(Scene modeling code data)
--- START ---

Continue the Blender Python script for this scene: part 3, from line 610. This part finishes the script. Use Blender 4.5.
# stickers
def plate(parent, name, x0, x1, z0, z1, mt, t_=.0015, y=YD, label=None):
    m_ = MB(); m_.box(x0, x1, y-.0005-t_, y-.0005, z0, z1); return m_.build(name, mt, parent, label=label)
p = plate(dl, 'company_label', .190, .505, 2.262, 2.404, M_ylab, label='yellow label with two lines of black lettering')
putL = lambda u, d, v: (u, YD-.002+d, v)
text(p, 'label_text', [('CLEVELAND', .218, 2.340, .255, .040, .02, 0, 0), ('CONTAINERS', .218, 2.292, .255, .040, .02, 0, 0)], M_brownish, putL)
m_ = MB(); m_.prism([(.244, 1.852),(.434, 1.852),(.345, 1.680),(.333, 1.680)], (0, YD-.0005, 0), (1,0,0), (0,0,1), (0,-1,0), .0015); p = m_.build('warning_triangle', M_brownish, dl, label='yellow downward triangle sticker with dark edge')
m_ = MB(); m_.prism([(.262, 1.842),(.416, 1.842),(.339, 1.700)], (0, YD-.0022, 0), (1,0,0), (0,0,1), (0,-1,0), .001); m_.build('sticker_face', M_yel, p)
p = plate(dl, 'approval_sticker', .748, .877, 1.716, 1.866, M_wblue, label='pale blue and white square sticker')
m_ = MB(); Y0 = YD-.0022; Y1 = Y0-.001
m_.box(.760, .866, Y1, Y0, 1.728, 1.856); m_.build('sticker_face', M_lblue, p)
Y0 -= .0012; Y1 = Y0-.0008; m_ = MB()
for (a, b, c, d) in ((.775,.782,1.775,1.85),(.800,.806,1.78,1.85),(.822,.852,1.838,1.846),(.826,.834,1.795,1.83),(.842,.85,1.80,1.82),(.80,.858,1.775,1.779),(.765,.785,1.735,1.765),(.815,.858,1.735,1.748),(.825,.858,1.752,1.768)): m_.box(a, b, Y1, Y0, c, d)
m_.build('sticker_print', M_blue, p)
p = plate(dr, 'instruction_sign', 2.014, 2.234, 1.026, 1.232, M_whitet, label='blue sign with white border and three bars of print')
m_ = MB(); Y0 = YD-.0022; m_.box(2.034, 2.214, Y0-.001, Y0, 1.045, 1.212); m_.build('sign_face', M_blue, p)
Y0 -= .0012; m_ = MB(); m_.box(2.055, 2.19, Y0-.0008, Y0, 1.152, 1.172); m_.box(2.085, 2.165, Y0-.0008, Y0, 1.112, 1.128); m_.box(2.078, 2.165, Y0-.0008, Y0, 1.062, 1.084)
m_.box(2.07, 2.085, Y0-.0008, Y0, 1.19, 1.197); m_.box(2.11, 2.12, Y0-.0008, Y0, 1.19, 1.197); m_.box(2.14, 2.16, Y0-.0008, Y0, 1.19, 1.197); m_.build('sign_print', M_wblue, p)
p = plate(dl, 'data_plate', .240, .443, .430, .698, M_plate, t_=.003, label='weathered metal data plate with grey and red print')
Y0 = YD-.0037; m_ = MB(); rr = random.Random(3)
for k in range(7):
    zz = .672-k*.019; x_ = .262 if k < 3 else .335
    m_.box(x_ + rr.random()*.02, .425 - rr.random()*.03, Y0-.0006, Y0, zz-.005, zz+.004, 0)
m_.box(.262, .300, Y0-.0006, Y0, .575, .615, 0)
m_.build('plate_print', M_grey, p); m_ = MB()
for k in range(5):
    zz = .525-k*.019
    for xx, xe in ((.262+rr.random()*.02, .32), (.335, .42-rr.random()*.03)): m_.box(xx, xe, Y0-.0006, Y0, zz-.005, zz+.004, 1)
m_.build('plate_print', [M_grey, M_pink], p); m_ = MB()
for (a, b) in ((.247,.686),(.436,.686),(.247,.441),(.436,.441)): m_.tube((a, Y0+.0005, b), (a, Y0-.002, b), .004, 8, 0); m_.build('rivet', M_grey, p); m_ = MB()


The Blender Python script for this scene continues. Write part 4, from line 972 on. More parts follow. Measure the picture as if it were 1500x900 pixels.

--- END ---

→ Exercise requirements
Exact output of every entry is required.

→ Answer to this exercise
Continue the Blender Python script for this scene: part 3, from line 610. This part finishes the script. Use Blender 4.5.
# stickers
def plate(parent, name, x0, x1, z0, z1, mt, t_=.0015, y=YD, label=None):
    m_ = MB(); m_.box(x0, x1, y-.0005-t_, y-.0005, z0, z1); return m_.build(name, mt, parent, label=label)
p = plate(dl, 'company_label', .190, .505, 2.262, 2.404, M_ylab, label='yellow label with two lines of black lettering')
putL = lambda u, d, v: (u, YD-.002+d, v)
text(p, 'label_text', [('CLEVELAND', .218, 2.340, .255, .040, .02, 0, 0), ('CONTAINERS', .218, 2.292, .255, .040, .02, 0, 0)], M_brownish, putL)
m_ = MB(); m_.prism([(.244, 1.852),(.434, 1.852),(.345, 1.680),(.333, 1.680)], (0, YD-.0005, 0), (1,0,0), (0,0,1), (0,-1,0), .0015); p = m_.build('warning_triangle', M_brownish, dl, label='yellow downward triangle sticker with dark edge')
m_ = MB(); m_.prism([(.262, 1.842),(.416, 1.842),(.339, 1.700)], (0, YD-.0022, 0), (1,0,0), (0,0,1), (0,-1,0), .001); m_.build('sticker_face', M_yel, p)
p = plate(dl, 'approval_sticker', .748, .877, 1.716, 1.866, M_wblue, label='pale blue and white square sticker')
m_ = MB(); Y0 = YD-.0022; Y1 = Y0-.001
m_.box(.760, .866, Y1, Y0, 1.728, 1.856); m_.build('sticker_face', M_lblue, p)
Y0 -= .0012; Y1 = Y0-.0008; m_ = MB()
for (a, b, c, d) in ((.775,.782,1.775,1.85),(.800,.806,1.78,1.85),(.822,.852,1.838,1.846),(.826,.834,1.795,1.83),(.842,.85,1.80,1.82),(.80,.858,1.775,1.779),(.765,.785,1.735,1.765),(.815,.858,1.735,1.748),(.825,.858,1.752,1.768)): m_.box(a, b, Y1, Y0, c, d)
m_.build('sticker_print', M_blue, p)
p = plate(dr, 'instruction_sign', 2.014, 2.234, 1.026, 1.232, M_whitet, label='blue sign with white border and three bars of print')
m_ = MB(); Y0 = YD-.0022; m_.box(2.034, 2.214, Y0-.001, Y0, 1.045, 1.212); m_.build('sign_face', M_blue, p)
Y0 -= .0012; m_ = MB(); m_.box(2.055, 2.19, Y0-.0008, Y0, 1.152, 1.172); m_.box(2.085, 2.165, Y0-.0008, Y0, 1.112, 1.128); m_.box(2.078, 2.165, Y0-.0008, Y0, 1.062, 1.084)
m_.box(2.07, 2.085, Y0-.0008, Y0, 1.19, 1.197); m_.box(2.11, 2.12, Y0-.0008, Y0, 1.19, 1.197); m_.box(2.14, 2.16, Y0-.0008, Y0, 1.19, 1.197); m_.build('sign_print', M_wblue, p)
p = plate(dl, 'data_plate', .240, .443, .430, .698, M_plate, t_=.003, label='weathered metal data plate with grey and red print')
Y0 = YD-.0037; m_ = MB(); rr = random.Random(3)
for k in range(7):
    zz = .672-k*.019; x_ = .262 if k < 3 else .335
    m_.box(x_ + rr.random()*.02, .425 - rr.random()*.03, Y0-.0006, Y0, zz-.005, zz+.004, 0)
m_.box(.262, .300, Y0-.0006, Y0, .575, .615, 0)
m_.build('plate_print', M_grey, p); m_ = MB()
for k in range(5):
    zz = .525-k*.019
    for xx, xe in ((.262+rr.random()*.02, .32), (.335, .42-rr.random()*.03)): m_.box(xx, xe, Y0-.0006, Y0, zz-.005, zz+.004, 1)
m_.build('plate_print', [M_grey, M_pink], p); m_ = MB()
for (a, b) in ((.247,.686),(.436,.686),(.247,.441),(.436,.441)): m_.tube((a, Y0+.0005, b), (a, Y0-.002, b), .004, 8, 0); m_.build('rivet', M_grey, p); m_ = MB()


The Blender Python script for this scene continues. Write part 4, from line 972 on. More parts follow. Measure the picture as if it were 1500x900 pixels.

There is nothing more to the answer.